◆ Written instruction: Gather all lines from the material that contain the word "empty".

◆ Working data:
——

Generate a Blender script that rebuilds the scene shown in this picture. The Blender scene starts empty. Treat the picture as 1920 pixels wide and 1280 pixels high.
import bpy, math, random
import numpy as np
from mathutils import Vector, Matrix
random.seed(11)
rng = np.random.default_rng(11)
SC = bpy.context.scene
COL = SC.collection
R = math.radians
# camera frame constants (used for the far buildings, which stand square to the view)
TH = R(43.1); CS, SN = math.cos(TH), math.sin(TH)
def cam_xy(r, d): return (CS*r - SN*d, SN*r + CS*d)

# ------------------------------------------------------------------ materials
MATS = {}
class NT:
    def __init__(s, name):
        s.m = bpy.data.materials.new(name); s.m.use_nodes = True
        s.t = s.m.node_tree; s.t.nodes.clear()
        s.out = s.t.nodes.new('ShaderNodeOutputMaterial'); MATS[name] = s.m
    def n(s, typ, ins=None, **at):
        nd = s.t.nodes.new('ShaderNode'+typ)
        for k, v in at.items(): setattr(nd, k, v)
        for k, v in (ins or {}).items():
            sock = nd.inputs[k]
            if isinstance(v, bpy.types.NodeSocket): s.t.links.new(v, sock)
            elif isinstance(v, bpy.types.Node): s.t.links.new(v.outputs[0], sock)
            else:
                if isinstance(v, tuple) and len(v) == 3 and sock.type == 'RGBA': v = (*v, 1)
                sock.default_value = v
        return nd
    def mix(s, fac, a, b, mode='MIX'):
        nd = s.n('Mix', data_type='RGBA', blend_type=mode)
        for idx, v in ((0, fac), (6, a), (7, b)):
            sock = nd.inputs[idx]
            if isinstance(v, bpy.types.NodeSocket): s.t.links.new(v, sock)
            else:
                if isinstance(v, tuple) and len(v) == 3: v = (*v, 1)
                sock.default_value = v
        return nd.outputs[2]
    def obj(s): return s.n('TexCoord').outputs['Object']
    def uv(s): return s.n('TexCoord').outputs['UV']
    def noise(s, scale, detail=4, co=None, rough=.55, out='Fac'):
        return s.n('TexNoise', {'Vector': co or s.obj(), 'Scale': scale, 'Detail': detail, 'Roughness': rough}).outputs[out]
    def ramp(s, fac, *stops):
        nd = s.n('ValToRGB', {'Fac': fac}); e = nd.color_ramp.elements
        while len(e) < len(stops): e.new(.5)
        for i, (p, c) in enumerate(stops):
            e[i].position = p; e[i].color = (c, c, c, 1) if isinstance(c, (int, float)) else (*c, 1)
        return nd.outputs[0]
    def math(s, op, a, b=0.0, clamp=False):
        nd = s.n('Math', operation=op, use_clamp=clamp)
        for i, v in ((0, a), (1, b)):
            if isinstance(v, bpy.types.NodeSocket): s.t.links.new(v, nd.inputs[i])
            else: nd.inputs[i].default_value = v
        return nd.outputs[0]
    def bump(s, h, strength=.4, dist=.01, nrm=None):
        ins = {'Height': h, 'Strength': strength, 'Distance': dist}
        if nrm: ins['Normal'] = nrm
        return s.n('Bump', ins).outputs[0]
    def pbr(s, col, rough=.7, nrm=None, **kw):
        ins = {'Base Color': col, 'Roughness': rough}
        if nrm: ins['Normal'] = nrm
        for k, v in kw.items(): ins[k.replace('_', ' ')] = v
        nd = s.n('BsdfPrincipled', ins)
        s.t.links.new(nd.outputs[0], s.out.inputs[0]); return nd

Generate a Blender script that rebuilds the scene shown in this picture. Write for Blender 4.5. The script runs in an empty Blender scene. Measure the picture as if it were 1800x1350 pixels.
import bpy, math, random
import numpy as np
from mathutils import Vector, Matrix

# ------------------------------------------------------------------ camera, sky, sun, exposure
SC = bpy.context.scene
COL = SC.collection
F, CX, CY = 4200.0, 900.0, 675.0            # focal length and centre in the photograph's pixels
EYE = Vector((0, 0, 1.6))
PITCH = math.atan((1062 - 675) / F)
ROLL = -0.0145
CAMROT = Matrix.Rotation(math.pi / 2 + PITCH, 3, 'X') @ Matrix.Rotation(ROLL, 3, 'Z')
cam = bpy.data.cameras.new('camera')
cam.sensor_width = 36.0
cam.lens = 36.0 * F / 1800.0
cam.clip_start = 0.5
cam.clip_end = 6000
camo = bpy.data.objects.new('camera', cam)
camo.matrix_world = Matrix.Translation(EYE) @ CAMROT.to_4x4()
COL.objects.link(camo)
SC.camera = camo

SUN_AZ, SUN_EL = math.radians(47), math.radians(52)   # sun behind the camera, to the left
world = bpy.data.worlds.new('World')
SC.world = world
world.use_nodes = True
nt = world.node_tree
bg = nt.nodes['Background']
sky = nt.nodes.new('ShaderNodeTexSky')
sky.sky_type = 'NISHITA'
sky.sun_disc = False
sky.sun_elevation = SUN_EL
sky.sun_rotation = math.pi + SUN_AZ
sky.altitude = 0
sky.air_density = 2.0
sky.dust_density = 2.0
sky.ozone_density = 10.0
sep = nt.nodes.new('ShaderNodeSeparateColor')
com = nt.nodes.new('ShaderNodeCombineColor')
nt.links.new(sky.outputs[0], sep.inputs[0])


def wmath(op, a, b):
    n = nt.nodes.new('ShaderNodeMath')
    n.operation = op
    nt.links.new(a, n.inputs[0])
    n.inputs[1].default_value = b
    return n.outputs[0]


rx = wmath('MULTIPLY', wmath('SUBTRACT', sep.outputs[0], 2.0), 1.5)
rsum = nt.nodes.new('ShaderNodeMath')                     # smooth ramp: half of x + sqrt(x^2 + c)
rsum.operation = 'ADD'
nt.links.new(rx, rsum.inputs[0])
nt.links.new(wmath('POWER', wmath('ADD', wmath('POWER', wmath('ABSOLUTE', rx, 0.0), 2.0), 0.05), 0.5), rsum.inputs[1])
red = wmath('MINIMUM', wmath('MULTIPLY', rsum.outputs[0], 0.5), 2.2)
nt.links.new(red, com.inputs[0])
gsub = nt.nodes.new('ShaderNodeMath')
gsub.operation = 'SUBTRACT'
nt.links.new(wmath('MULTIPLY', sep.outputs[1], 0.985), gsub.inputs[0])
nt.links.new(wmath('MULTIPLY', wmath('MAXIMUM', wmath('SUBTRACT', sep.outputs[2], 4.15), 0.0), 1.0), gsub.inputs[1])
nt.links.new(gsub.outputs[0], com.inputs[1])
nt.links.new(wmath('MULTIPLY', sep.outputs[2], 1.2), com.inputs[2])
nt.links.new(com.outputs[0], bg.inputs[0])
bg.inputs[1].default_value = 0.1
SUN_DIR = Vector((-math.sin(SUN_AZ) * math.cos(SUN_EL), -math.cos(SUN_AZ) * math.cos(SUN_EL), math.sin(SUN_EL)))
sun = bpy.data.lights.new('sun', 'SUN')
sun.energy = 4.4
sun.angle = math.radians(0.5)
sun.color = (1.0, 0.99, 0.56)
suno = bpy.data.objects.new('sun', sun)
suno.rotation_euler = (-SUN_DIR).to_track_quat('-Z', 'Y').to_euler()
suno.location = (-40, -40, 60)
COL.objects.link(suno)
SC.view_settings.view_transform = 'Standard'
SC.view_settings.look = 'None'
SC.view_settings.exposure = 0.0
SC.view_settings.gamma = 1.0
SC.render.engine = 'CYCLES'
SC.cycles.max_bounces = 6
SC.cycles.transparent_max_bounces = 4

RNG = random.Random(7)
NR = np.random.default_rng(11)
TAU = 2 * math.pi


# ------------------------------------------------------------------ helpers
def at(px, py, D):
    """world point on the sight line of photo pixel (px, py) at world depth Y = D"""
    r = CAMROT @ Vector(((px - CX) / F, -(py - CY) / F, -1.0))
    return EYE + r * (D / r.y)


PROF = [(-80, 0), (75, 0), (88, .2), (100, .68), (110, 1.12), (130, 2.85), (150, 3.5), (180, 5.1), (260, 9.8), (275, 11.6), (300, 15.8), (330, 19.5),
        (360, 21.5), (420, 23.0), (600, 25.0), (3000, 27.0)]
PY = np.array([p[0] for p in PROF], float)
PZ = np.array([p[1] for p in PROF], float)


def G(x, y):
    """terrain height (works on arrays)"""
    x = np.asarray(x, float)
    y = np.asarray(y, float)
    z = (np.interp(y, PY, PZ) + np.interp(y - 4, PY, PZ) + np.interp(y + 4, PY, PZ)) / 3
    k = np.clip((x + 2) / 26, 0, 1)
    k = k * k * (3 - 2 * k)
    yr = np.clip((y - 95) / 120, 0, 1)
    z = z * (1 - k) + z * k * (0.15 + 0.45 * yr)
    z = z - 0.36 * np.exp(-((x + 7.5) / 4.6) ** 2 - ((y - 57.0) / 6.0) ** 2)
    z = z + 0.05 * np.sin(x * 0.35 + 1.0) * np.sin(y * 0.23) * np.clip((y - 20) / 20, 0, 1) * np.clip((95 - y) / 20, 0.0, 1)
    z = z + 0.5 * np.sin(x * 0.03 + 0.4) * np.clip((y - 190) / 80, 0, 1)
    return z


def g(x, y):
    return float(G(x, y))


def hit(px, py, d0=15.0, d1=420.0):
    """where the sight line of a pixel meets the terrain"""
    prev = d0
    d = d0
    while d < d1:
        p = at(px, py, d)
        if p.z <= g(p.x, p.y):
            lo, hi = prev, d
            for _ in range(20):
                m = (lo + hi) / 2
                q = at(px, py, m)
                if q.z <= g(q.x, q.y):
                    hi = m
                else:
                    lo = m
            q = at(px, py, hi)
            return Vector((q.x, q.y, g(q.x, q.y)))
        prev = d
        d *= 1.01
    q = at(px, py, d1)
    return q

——

◆ Answer to the problem:
Generate a Blender script that rebuilds the scene shown in this picture. The Blender scene starts empty. Treat the picture as 1920 pixels wide and 1280 pixels high.
Generate a Blender script that rebuilds the scene shown in this picture. Write for Blender 4.5. The script runs in an empty Blender scene. Measure the picture as if it were 1800x1350 pixels.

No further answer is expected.